Integration and fit: Buying an integrated cloud solution requires the same due diligence that software purchasing has always required: Ensuring features and functions meet the need, checking references, fully vetting the vendor’s viability, ensuring solutions can easily integrate with your other software, and so on. Deal terms are also critical: It is very important to make sure the contract does not limit your ability to change vendors or products, or incur costs increases when legacy applications are used in a new way.

Turn retail tech back into an enabler: Omnichannel has rapidly evolved into retail table stakes, with digitally nimble retailers already gaining significant advantage over those not yet able to deliver a fully seamless experience across channels. That puts retailers under tremendous pressure to shift away from siloed IT infrastructure. But legacy software products – and notably, the big brand IT vendors that provided it – are standing in the way due to gaps in their solutions, too many products and diversion of resources into immature, me-too cloud offerings. Layering omnichannel functionality on top of this foundation costs too much, takes too long and produces unsatisfactory results.

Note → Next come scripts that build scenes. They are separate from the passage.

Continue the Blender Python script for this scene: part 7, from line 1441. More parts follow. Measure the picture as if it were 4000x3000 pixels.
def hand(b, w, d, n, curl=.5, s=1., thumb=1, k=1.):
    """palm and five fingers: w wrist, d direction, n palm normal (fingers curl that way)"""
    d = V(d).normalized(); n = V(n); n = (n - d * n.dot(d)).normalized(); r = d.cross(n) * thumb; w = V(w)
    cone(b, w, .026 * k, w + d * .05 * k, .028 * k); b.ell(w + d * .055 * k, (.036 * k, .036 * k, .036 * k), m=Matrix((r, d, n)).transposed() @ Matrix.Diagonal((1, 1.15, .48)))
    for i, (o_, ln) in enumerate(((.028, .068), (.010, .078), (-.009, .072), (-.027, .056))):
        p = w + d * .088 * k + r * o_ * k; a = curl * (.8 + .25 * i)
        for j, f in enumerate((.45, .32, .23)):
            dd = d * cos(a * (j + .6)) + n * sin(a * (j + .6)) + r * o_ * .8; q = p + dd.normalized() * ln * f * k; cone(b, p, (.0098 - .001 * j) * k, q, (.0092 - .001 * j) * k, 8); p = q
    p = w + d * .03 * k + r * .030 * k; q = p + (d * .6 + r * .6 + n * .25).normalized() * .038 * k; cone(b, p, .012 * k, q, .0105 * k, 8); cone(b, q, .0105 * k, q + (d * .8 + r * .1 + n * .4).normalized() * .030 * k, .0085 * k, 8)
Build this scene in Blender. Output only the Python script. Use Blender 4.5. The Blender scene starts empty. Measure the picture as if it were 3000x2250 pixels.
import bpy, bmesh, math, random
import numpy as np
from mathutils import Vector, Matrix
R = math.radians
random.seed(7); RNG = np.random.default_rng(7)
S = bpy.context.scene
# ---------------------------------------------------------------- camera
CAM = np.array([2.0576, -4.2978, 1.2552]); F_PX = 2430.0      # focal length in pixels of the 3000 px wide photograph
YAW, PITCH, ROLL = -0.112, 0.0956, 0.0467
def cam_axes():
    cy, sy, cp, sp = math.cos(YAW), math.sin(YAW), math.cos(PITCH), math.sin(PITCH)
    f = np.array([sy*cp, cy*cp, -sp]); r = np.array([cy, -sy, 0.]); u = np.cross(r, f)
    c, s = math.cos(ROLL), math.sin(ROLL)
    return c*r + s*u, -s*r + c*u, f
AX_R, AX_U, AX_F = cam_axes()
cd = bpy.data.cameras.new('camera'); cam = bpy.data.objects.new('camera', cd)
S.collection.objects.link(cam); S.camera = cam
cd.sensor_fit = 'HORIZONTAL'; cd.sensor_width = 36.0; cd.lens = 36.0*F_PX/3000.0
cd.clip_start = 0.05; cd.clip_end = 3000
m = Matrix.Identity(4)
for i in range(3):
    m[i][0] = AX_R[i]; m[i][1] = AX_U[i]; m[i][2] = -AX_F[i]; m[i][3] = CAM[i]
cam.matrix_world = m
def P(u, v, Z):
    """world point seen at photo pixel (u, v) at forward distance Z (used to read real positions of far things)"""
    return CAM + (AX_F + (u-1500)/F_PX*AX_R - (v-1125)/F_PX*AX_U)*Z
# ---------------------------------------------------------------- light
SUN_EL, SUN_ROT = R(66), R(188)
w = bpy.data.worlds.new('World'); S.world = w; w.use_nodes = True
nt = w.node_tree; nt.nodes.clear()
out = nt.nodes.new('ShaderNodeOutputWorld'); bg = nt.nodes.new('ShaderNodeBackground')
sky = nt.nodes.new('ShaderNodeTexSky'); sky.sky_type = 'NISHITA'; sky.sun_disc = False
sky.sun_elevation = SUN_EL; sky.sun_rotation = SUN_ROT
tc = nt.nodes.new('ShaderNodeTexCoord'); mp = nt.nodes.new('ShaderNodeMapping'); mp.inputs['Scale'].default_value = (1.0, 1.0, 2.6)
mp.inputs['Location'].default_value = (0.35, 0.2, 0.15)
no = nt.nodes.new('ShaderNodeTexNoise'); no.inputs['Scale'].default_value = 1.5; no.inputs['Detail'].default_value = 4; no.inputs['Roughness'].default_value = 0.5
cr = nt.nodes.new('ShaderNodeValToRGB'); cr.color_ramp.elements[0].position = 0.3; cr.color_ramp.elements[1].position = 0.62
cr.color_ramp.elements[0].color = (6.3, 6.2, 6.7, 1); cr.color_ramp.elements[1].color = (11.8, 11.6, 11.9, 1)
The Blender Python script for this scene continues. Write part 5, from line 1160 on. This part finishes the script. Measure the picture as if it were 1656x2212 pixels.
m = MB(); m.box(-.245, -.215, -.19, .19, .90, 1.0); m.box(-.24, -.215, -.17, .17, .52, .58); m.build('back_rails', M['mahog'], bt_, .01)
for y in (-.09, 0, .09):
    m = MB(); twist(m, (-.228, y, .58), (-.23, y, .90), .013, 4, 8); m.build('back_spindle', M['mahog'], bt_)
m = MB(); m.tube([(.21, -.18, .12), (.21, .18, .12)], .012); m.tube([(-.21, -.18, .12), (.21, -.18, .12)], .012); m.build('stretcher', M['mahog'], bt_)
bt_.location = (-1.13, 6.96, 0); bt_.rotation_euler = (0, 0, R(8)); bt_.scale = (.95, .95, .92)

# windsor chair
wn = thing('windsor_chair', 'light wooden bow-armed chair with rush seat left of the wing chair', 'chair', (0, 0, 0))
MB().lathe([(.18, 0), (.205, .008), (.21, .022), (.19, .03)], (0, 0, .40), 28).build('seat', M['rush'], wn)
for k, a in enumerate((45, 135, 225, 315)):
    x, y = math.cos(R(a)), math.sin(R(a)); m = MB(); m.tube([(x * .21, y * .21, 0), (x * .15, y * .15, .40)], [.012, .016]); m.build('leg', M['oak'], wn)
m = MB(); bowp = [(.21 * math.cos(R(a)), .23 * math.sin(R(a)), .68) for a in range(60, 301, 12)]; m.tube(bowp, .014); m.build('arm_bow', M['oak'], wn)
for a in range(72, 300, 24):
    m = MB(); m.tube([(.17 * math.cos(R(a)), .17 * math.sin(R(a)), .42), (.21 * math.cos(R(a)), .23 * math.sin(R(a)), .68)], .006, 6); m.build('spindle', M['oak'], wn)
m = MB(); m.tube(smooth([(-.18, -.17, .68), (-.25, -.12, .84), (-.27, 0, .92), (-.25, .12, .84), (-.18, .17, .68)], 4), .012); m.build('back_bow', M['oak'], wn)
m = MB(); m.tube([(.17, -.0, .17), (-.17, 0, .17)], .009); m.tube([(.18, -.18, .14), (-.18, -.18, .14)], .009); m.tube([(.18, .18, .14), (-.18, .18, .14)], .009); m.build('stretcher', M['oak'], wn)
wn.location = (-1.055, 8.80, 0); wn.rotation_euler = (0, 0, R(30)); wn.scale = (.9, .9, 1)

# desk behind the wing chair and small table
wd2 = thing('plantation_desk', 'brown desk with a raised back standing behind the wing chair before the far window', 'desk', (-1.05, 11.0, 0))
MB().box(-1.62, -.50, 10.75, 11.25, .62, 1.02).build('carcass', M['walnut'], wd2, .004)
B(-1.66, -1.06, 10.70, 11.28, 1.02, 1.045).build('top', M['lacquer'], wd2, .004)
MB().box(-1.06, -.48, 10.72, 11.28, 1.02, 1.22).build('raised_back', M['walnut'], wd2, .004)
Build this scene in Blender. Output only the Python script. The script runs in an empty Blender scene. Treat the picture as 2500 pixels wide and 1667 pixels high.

To attract and serve today’s omnichannel customer, retailers need software architecture designed to support their complex customer journeys. And they need it right now. Fully integrated cloud solutions deliver two-times-faster time to benefit while decreasing operating, licensing and maintenance costs and shifting maintenance responsibilities to the vendor. Retailers adopting cloud solutions gain the nimble, modern IT infrastructure essential to meet omnichannel demands, and can adapt faster as omnichannel expectations inevitably change.